Problem to solve: Below are the records. Gather each line that holds "from".

Material supplied:
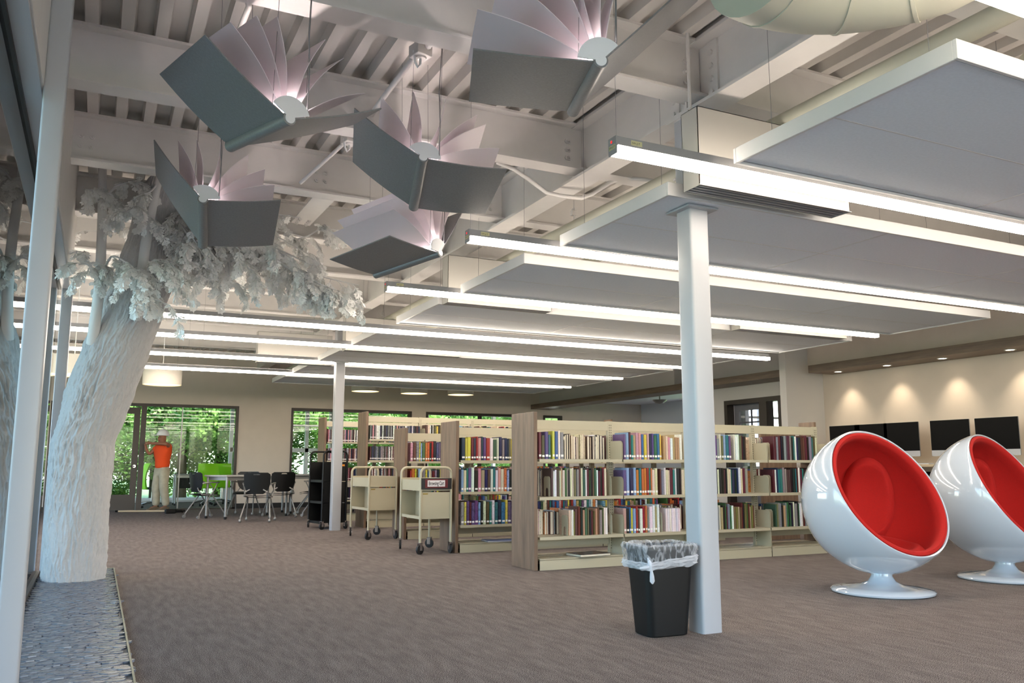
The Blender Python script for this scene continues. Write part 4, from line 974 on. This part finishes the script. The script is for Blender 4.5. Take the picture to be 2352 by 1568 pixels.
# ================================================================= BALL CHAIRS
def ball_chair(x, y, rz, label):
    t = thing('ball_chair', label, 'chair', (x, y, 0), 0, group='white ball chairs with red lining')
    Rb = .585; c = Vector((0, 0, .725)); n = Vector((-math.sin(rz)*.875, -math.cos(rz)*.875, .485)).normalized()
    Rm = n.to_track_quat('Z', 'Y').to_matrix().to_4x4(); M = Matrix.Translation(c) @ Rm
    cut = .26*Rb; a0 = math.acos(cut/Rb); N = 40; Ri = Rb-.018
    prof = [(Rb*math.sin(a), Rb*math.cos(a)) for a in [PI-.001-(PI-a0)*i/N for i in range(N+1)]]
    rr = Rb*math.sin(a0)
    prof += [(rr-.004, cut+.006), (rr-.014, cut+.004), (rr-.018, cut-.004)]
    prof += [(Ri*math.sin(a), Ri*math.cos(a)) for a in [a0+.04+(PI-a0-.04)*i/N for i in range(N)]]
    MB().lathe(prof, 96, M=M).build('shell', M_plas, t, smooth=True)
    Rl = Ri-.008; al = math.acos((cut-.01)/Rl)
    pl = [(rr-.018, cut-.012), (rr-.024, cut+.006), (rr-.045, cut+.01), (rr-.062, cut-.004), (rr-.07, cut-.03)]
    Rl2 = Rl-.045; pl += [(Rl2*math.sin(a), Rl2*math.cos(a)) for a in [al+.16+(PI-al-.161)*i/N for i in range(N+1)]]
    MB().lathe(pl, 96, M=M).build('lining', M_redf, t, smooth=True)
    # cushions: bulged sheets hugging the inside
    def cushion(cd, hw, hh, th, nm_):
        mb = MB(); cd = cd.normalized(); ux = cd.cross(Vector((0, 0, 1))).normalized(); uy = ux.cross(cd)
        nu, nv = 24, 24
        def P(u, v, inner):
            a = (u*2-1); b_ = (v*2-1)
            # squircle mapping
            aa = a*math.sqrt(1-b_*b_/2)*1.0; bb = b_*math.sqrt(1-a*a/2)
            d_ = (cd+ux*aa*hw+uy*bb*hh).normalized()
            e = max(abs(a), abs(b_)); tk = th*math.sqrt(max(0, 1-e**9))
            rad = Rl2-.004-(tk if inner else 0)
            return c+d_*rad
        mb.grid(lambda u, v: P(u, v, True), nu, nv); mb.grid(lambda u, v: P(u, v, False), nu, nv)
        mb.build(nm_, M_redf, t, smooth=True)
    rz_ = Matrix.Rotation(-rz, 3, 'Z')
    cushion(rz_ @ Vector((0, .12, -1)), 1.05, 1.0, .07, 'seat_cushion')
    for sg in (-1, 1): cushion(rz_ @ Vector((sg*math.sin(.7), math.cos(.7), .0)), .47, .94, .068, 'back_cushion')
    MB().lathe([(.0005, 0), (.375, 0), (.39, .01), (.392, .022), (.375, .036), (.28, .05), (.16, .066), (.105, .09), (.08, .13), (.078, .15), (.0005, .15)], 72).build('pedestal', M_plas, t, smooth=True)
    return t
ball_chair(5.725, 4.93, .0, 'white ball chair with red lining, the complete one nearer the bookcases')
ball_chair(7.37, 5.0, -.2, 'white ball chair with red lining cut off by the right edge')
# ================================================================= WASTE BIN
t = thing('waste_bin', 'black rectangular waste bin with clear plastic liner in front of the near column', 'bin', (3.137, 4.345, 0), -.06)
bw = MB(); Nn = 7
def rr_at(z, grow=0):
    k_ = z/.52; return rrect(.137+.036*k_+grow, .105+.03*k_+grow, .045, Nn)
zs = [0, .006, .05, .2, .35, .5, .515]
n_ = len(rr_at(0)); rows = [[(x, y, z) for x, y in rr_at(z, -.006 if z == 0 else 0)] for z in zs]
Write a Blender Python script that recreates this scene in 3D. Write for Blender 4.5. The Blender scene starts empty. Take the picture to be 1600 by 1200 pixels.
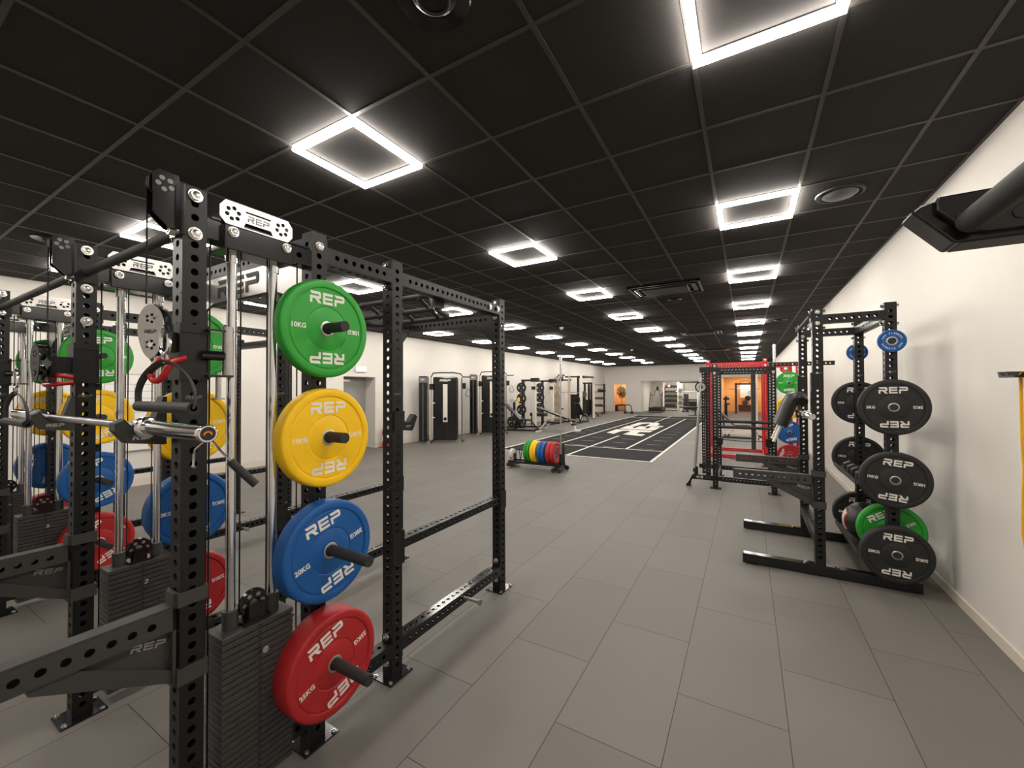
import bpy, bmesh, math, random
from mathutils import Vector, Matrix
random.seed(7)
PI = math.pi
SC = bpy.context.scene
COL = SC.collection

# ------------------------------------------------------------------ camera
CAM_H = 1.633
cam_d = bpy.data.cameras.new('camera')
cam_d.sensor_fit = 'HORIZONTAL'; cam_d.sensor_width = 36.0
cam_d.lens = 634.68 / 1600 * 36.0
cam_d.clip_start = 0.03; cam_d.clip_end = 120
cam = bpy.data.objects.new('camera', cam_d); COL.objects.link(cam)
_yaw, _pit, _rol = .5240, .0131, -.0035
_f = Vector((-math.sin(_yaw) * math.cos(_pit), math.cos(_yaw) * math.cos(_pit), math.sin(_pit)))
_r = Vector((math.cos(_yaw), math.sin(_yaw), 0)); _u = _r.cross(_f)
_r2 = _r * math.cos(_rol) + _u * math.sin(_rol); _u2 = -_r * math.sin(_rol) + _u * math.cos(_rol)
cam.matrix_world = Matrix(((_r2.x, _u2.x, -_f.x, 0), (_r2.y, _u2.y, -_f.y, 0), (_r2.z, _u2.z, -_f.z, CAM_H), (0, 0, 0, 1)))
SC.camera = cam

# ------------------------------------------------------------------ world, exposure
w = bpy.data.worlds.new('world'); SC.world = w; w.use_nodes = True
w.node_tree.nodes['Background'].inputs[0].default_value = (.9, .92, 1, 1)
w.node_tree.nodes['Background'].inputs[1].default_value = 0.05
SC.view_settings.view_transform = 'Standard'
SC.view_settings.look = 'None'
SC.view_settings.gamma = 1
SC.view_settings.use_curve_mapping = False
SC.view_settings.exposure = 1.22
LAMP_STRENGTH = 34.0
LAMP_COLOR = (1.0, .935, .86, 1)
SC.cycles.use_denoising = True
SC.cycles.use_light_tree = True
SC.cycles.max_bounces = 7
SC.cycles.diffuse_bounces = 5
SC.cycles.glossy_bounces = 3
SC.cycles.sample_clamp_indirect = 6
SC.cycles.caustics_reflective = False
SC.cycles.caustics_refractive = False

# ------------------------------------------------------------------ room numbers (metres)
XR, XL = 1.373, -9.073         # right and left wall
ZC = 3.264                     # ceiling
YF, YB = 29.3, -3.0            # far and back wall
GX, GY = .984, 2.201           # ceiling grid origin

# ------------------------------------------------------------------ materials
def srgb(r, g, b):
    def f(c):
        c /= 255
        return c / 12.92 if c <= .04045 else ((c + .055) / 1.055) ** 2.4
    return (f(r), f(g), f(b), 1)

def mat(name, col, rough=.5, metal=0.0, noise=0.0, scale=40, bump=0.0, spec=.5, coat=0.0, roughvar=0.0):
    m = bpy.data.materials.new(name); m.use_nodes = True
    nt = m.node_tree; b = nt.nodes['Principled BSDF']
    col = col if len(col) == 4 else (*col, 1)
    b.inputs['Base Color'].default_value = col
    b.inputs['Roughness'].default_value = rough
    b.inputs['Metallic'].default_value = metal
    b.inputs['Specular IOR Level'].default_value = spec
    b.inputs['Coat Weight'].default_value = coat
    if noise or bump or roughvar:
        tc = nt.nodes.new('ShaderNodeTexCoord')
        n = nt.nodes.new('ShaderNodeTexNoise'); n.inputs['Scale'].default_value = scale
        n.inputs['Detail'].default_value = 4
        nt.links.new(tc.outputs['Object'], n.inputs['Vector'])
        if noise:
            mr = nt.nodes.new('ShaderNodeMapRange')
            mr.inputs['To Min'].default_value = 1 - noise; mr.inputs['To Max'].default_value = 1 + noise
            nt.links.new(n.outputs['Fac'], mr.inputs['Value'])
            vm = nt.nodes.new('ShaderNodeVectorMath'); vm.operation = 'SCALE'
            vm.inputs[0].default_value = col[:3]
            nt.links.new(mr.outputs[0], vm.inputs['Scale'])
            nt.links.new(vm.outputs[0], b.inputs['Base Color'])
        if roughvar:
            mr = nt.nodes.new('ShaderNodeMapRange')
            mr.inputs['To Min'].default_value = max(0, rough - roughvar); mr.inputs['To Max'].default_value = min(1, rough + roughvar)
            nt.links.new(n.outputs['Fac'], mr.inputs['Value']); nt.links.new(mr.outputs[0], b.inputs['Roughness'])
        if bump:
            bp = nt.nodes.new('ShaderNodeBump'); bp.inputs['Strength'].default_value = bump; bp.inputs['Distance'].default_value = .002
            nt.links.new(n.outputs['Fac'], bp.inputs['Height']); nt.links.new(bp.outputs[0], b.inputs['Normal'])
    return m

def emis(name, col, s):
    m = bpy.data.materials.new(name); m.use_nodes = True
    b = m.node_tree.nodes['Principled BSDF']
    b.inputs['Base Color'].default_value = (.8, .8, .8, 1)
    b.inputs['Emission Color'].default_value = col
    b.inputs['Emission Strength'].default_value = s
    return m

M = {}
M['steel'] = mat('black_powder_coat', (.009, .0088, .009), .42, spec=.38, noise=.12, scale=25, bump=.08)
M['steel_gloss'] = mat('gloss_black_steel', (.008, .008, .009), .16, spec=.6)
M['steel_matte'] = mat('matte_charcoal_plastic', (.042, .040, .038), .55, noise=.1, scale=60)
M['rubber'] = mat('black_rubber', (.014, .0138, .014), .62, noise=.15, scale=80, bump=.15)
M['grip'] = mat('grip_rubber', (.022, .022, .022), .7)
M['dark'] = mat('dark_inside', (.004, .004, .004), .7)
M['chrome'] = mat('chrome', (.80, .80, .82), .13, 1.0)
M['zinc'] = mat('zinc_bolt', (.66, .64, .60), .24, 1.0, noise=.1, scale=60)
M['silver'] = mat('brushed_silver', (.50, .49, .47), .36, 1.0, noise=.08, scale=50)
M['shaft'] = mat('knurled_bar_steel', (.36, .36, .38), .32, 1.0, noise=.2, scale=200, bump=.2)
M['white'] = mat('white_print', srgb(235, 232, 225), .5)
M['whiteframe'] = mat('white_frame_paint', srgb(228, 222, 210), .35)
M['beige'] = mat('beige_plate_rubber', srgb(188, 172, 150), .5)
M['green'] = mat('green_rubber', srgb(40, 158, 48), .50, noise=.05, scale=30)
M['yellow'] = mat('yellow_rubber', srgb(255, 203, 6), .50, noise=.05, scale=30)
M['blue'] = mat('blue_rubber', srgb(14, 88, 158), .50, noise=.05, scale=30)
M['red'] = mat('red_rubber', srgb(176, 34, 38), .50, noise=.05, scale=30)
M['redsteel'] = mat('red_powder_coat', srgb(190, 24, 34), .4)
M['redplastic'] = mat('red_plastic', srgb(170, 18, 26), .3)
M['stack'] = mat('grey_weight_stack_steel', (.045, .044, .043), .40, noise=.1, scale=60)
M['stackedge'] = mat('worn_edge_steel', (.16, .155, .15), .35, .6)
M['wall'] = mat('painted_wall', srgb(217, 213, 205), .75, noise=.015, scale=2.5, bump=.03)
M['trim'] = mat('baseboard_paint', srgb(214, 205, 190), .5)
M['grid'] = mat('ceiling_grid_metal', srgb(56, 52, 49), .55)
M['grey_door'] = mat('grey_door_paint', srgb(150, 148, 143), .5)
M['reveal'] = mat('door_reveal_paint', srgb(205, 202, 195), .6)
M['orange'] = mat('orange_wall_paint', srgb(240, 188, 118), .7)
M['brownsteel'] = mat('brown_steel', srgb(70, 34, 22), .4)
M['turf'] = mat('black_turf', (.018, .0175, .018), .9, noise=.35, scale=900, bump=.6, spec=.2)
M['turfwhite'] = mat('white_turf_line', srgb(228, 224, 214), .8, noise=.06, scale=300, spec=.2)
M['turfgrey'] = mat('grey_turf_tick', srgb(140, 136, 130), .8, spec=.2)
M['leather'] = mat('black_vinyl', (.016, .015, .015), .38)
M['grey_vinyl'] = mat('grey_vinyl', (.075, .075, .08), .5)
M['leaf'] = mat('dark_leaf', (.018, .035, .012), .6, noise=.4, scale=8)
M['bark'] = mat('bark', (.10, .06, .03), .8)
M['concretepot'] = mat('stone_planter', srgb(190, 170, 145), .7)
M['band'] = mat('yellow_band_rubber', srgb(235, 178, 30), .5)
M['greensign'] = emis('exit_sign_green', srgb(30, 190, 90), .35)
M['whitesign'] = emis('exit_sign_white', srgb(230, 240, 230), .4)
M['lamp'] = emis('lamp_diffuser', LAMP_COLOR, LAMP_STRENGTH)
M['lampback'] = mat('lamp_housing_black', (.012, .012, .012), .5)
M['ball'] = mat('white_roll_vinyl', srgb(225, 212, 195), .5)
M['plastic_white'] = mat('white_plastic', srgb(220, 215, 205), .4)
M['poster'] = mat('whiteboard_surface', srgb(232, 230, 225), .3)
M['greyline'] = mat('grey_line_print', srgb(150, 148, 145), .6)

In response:
The Blender Python script for this scene continues. Write part 4, from line 974 on. This part finishes the script. The script is for Blender 4.5. Take the picture to be 2352 by 1568 pixels.
from mathutils import Vector, Matrix